SOURCE MATERIAL

»»

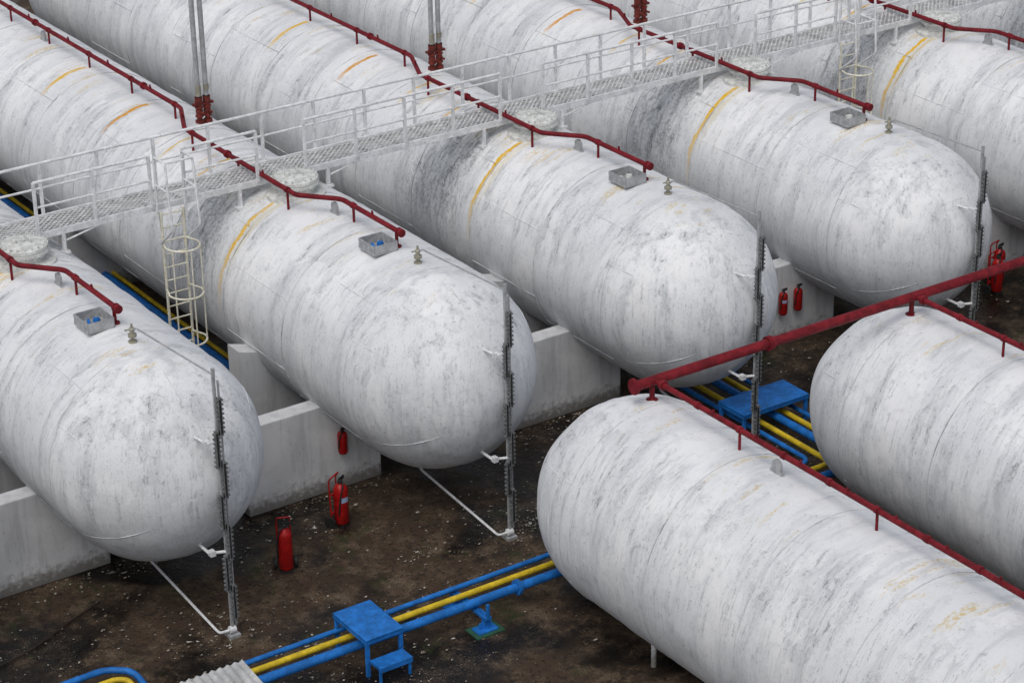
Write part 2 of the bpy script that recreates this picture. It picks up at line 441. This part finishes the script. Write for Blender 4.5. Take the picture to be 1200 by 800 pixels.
# front row
for k,cx in enumerate((7.03,13.5,20.0)):
    r_=build_tank(cx,ZF,True); l=MB(); lug(l,.2,-9.1,TF-.01); lug(l,.2,-20,TF-.01); l.obj('lifting_lugs',M_GALV,r_)
    q=MB()
    for yy in (-9.5,-18,-26):
        q.box((0,yy,.25),(3.0,.5,.5))
    for yy in (-7.6,): 
        for xx in (-1.2,1.2): q.cyl((xx,yy,0),(xx,yy,.6),.05,8)
    q.obj('support_feet',M_WALL,r_)
root=empty('red_fire_water_header'); b=MB(); hz=TF+.36
b.tube([(6.85,-5.66,hz),(36,-5.75,hz)],.095,18)
b.cyl((6.80,-5.66,hz),(6.86,-5.66,hz),.15,18)
for x in (9.9,16.6,22.9): b.cyl((x-.05,-5.67,hz),(x-.005,-5.67,hz),.14,16); b.cyl((x+.005,-5.67,hz),(x+.05,-5.67,hz),.14,16)
for cx in (7.28,13.48,19.9):
    b.tube([(cx,-5.6,hz),(cx,-6.1,hz),(cx,-32,hz-.02)],.052,12,.05)
    b.cyl((cx-.05,-5.66,hz-.1),(cx-.05,-5.66,TF-.08),.05,12); b.cyl((cx-.05,-5.66,TF-.1),(cx-.05,-5.66,TF-.0),.11,14)
    b.cyl((cx,-5.95,hz),(cx,-5.88,hz),.09,12)
    for i in range(11):
        y=-6.9-i*1.15
        if i%3==1:
            b.cyl((cx,y,hz),(cx,y,TF-.06),.026,8)
        b.cyl((cx,y-.04,hz),(cx,y+.04,hz),.068,12)
        b.cyl((cx,y-.45,hz),(cx-.02,y-.45,hz+.10),.02,8)
b.obj('pipes',M_RED,root)

# ---------------------------------------------------------------- walkway
wk=empty('elevated_walkway'); ZD=T+.2; YN,YR=5.45,6.33; X0,X1=-9,40
d=MB(); d.box(((X0+X1)/2,(YN+YR)/2,ZD-.01),(X1-X0,YR-YN-.06,.012)); d.obj('deck',M_GRATE,wk)
fr=MB()
for y in (YN,YR): fr.box(((X0+X1)/2,y,ZD-.03),(X1-X0,.05,.13))
x=X0
while x<X1: fr.box((x,(YN+YR)/2,ZD-.06),(.05,YR-YN-.06,.07)); x+=.75
ZR=ZD+1.1
def rail(xa,xb,y):
    Lr=xb-xa; k=max(1,round(Lr/1.25))
    for i in range(k+1):
        x=xa+Lr*i/k; fr.box((x,y,(ZD+ZR)/2),(.058,.058,ZR-ZD))
    fr.tube([(xa,y,ZR),(xb,y,ZR)],.034,8); fr.tube([(xa,y,ZD+.58),(xb,y,ZD+.58)],.026,8)
rail(X0,X1,YR+.03)
for n in range(-1,7):
    a=n*P+.52; b_=(n+1)*P-.62
    if n in (0,3):
        rail(a,n*P+3.0,YN-.03); rail(n*P+3.75,b_,YN-.03)
    else: rail(a,b_,YN-.03)
    for dx in (-1.05,1.05):
        zt=ZC+math.sqrt(R*R-dx*dx)
        for y in (YN,YR): fr.box((n*P+dx,y,(zt+ZD)/2-.02),(.07,.07,ZD-zt+.06)); fr.box((n*P+dx,y,zt+.01),(.2,.16,.05))
    for y in (YN,YR):
        fr.tube([(n*P+1.1,y,ZD-.25),(n*P+1.9,y,ZD-.08)],.022,6)
fr.obj('frame_and_railings',M_WHITE,wk)

def ladder(cx):
    root=empty('caged_ladder',(cx,YN-.12,0)); b=MB(); w=.25
    for s_ in (-w,w): b.tube([(s_,0,.05),(s_,0,ZD-.1)],.032,8)
    z=.35
    while z<ZD-.1: b.cyl((-w,0,z),(w,0,z),.018,8); z+=.29
    hoops=[2.3,3.35,4.4]
    for hz_ in hoops:
        pts=[(-w,0,hz_)]
        for i in range(13):
            a=math.pi+math.pi*i/12; pts.append((.36*math.cos(a),-.34+.40*math.sin(a),hz_))
        pts.append((w,0,hz_)); 
        b.tube(pts,.024,6)
    for i in (2,6,10):
        a=math.pi+math.pi*i/12
        b.tube([(.36*math.cos(a),-.34+.40*math.sin(a),2.3),(.36*math.cos(a),-.34+.40*math.sin(a),4.4)],.018,6)
    b.obj('ladder_and_cage',M_CREAM,root)
    c=MB()
    for s_ in (-w-.06,w+.06):
        c.tube([(s_,0,ZD-.4),(s_,0,ZR),(s_,-.5,ZR),(s_,-.62,ZD-.3),(s_,-.05,ZD-.75)],.028,8,.1)
        c.tube([(s_,0,ZD+.5),(s_,-.55,ZD+.5)],.02,8)
    c.tube([(-w-.06,-.5,ZR),(w+.06,-.5,ZR)],.024,8); c.tube([(-w-.06,-.55,ZD+.5),(w+.06,-.55,ZD+.5)],.02,8)
    c.obj('landing_hoop',M_WHITE,root)
ladder(3.38); ladder(3*P+3.38)

# ---------------------------------------------------------------- ground pipes
def pipe(name,mat,pts,r,bend=.25,flanges=()):
    root=empty(name); b=MB(); b.tube(pts,r,14,bend)
    for q,ax in flanges:
        q=Vector(q); a=Vector(ax).normalized()
        b.cyl(q-a*.035,q-a*.003,r*1.75,16); b.cyl(q+a*.003,q+a*.035,r*1.75,16)
    b.obj('pipe_run',mat,root); return root
pipe('blue_ground_pipe',M_BLUE,[(-9,-3.88,.42),(12.55,-3.95,.42),(12.55,1.2,.42),(12.55,1.6,.2)],.05)
pipe('yellow_ground_pipe',M_YEL,[(-9,-4.18,.42),(12.85,-4.25,.42),(12.85,1.4,.42),(12.85,1.8,.2)],.058)
pipe('blue_ground_pipe',M_BLUE,[(-9,-4.52,.44),(13.25,-4.62,.44),(13.25,1.3,.44),(13.25,1.7,.2)],.085,.3,[((5.0,-4.58,.44),(1,0,0)),((13.25,-1.0,.44),(0,1,0))])
pipe('yellow_ground_pipe',M_YEL,[(13.55,-5.0,.42),(13.55,1.4,.42),(13.55,1.7,.2)],.058)
pipe('blue_ground_pipe',M_BLUE,[(13.85,-5.2,.42),(13.85,1.4,.42),(13.85,1.7,.2)],.05)
for n in (0,1,2,3):
    x=n*P+5.0
    pipe('blue_ground_pipe',M_BLUE,[(x+.22,4.6,.2),(x+.22,4.8,.38),(x+.22,20,.38)],.09)
    pipe('yellow_ground_pipe',M_YEL,[(x+.44,4.6,.2),(x+.44,4.9,.38),(x+.44,20,.38)],.05)
    pipe('blue_ground_pipe',M_BLUE,[(x-.02,4.6,.2),(x-.02,4.8,.38),(x-.02,20,.38)],.05)
pipe('blue_ground_pipe',M_BLUE,[(-6,-2.72,.40),(-2.35,-2.62,.40),(-1.95,-2.95,.40),(-1.9,-3.5,.2)],.06,.2)
pipe('yellow_ground_pipe',M_YEL,[(-6,-3.02,.36),(-2.30,-2.95,.36),(-2.12,-3.10,.36),(-2.1,-3.5,.2)],.05,.15)

def pipe_stand(x,y0,y1):
    root=empty('blue_pipe_support',(x,0,0)); b=MB()
    b.box((0,(y0+y1)/2,.30),(.14,abs(y1-y0),.06)); b.box((0,(y0+y1)/2,.345),(.02,abs(y1-y0)-.01,.02))
    for y in (y0-.12,y1+.12):
        b.box((0,y,.14),(.10,.10,.27)); b.box((0,y,.03),(.42,.26,.06))
        b.box((0,y-.0,.12),(.26,.02,.14))
    b.box((0,y1+.02,.46),(.06,.05,.26))
    b.obj('stand',M_BLUE,root,bevel=.008)
    c=MB(); c.box((0,y1+.12,.012),(.6,.42,.024)); c.obj('plinth',M_TEAL,root)
pipe_stand(4.08,-3.7,-5.0); pipe_stand(-4.2,-3.7,-5.0); pipe_stand(9.3,-3.7,-5.0)

def step_over(cx,cy,w,dp,h,rotz=0,step=True):
    root=empty('blue_pipe_crossover_step',(cx,cy,0)); b=MB()
    b.box((0,0,h-.03),(w,dp,.04)); 
    for s_ in (-1,1):
        b.box((s_*(w/2-.015),0,h-.07),(.03,dp,.09)); b.box((0,s_*(dp/2-.015),h-.07),(w-.062,.03,.09))
    for sx in (-1,1):
        for sy in (-1,1): b.box((sx*(w/2-.05),sy*(dp/2-.05),(h-.1)/2),(.07,.07,h-.1))
    if step:
        b.box((.0,-dp/2-.19,h*.45),(w*.86,.34,.04)); b.box((.0,-dp/2-.345,h*.45-.05),(w*.86,.03,.08))
        for sx in (-1,1): b.box((sx*w*.38,-dp/2-.3,h*.22),(.05,.05,h*.44)); b.box((sx*w*.38,-dp/2-.15,h*.45-.05),(.04,.4,.05))
    o=b.obj('step_frame',M_BLUE,root,bevel=.008); root.rotation_euler=(0,0,rotz)
step_over(1.92,-4.42,.78,1.15,.78)
step_over(13.15,-1.75,1.75,.85,.80,0,False)

root=empty('corrugated_roof_shelter',(-1.35,-5.1,0)); b=MB(); n=44; L_=1.5; W=1.6
vs=[]
for i in range(n+1):
    x=-W/2+W*i/n; zz=.72+.022*math.cos(i*math.pi/2)
    vs+=[(x,-L_/2,zz-.08),(x,L_/2,zz+.10)]
b.add(vs,[(2*i,2*i+2,2*i+3,2*i+1) for i in range(n)],True)
b.obj('roof_sheet',M_ROOF,root)
b=MB()
for sx in (-.7,.7):
    for sy in (-.6,.6): b.box((sx,sy,.33),(.06,.06,.66))
b.box((0,-.6,.62),(1.4,.05,.05)); b.box((0,.6,.72),(1.4,.05,.05)); b.obj('frame',M_GALV,root)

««

Repeat the lines of the listing above verbatim, beginning at its first line and ending at the line containing "b.obj('pipes',M_RED,root)", which is included. Omit pictures.

CORRECT RESULT
Write part 2 of the bpy script that recreates this picture. It picks up at line 441. This part finishes the script. Write for Blender 4.5. Take the picture to be 1200 by 800 pixels.
# front row
for k,cx in enumerate((7.03,13.5,20.0)):
    r_=build_tank(cx,ZF,True); l=MB(); lug(l,.2,-9.1,TF-.01); lug(l,.2,-20,TF-.01); l.obj('lifting_lugs',M_GALV,r_)
    q=MB()
    for yy in (-9.5,-18,-26):
        q.box((0,yy,.25),(3.0,.5,.5))
    for yy in (-7.6,): 
        for xx in (-1.2,1.2): q.cyl((xx,yy,0),(xx,yy,.6),.05,8)
    q.obj('support_feet',M_WALL,r_)
root=empty('red_fire_water_header'); b=MB(); hz=TF+.36
b.tube([(6.85,-5.66,hz),(36,-5.75,hz)],.095,18)
b.cyl((6.80,-5.66,hz),(6.86,-5.66,hz),.15,18)
for x in (9.9,16.6,22.9): b.cyl((x-.05,-5.67,hz),(x-.005,-5.67,hz),.14,16); b.cyl((x+.005,-5.67,hz),(x+.05,-5.67,hz),.14,16)
for cx in (7.28,13.48,19.9):
    b.tube([(cx,-5.6,hz),(cx,-6.1,hz),(cx,-32,hz-.02)],.052,12,.05)
    b.cyl((cx-.05,-5.66,hz-.1),(cx-.05,-5.66,TF-.08),.05,12); b.cyl((cx-.05,-5.66,TF-.1),(cx-.05,-5.66,TF-.0),.11,14)
    b.cyl((cx,-5.95,hz),(cx,-5.88,hz),.09,12)
    for i in range(11):
        y=-6.9-i*1.15
        if i%3==1:
            b.cyl((cx,y,hz),(cx,y,TF-.06),.026,8)
        b.cyl((cx,y-.04,hz),(cx,y+.04,hz),.068,12)
        b.cyl((cx,y-.45,hz),(cx-.02,y-.45,hz+.10),.02,8)
b.obj('pipes',M_RED,root)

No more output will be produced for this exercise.